Von Hoene described nuclear power as "a bridge to a different kind of carbon-free world."
The article's title really doesn't express Von Hoene's point. Operating costs, before paying back loans, are too high to run *existing* nuclear plants. He relates the much longer odds we'll ever see new ones, but it is the retirements that are the story. 1-2 cents/KWh would layer above 2-3 cent wholesale prices, and keep them on. The whole issue takes place in an entirely different price arena, than retail power prices to the consumer. In a 4-5 cent wholesale market, these plants would stay alive. People paying 15-20 cents, on average in CA, or paying closer to 20 cents in MA, CT, RI, who subordinate nuclear risk to CO2 risk, probably wouldn't flinch at 1-2 cent support (it implies a $10-20 carbon price, or "ZEC", if it blocks coal, $20-40 if natural gas). Someone earlier saying "500 million" in NY doesn't mean anything, in a vacuum.

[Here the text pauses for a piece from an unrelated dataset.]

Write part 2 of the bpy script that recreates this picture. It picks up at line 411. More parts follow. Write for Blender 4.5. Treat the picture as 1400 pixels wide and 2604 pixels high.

There isn't much to taking a holistic view, if one is anti-nuclear. You want them all shut down, and can remain singularly focused. If you hate fracking, you can be singular there, too. If you love wind and/or solar...."me too". But if you prioritize global warming and economics, you realize more of a stratified "all hands on deck" mentality regarding the number of implied carbon prices you'll need to face in order to have a prayer of keeping temperature increases near 2C.
From where I sit, I was talking to a utility yesterday, who closed its nuke and aims to have its coal DOWN TO ~50% of all generation, by 2020. They should have zero fear of federal regulation, because their state has developed wind to "beat the band". They're legally set. That coal can keep chugging. Holistically, it is still there in the mix, just as a lot of natural gas will still be in CA's mix, after Diablo Canyon closes, in 2025. Holistically, there is a point where wind and solar growth will see greater challenge without 24/7 dispatch'able support, or expensive storage. Holistically, Brattle group is out there saying we could have 75% more U.S. electric consumption, from EVs and electric water heaters by 2050 (Yes,
>3,000TWh, if we're lucky!).
But people would rather dance on the graves of nuclear plants, than show concern for years of state RPS progress going down the tubes, and/or the consequences of new generation, upon CO2. PJM (that's the major ISO that crosses the midwest) reported that backfills for its coal & nuke closures will be 60% natural gas, and 18% wind.
http://www.monitoringanalytics.com/reports/PJM_State_of_the_Market/2017/2017-som-pjm-sec12.pdf . It's a start, but it won't even halve their emissions.
There are plenty of environmentalists wanting to mimic, or defend, the ZEC supports found in IL, and NY (NRDC, EDF..). NJ just passed something towards its. But because this is so political, and the Republicans and Trump want to do it their (+coal) way, most states, or ISO's represented by the FERC, might take their marbles home. For different reasons, much of the political spectrum wants the same thing (yes, some don't), but this is sort of how the $7,500 battery tax-credit passed. They weren't screaming "CO2". They found common ground.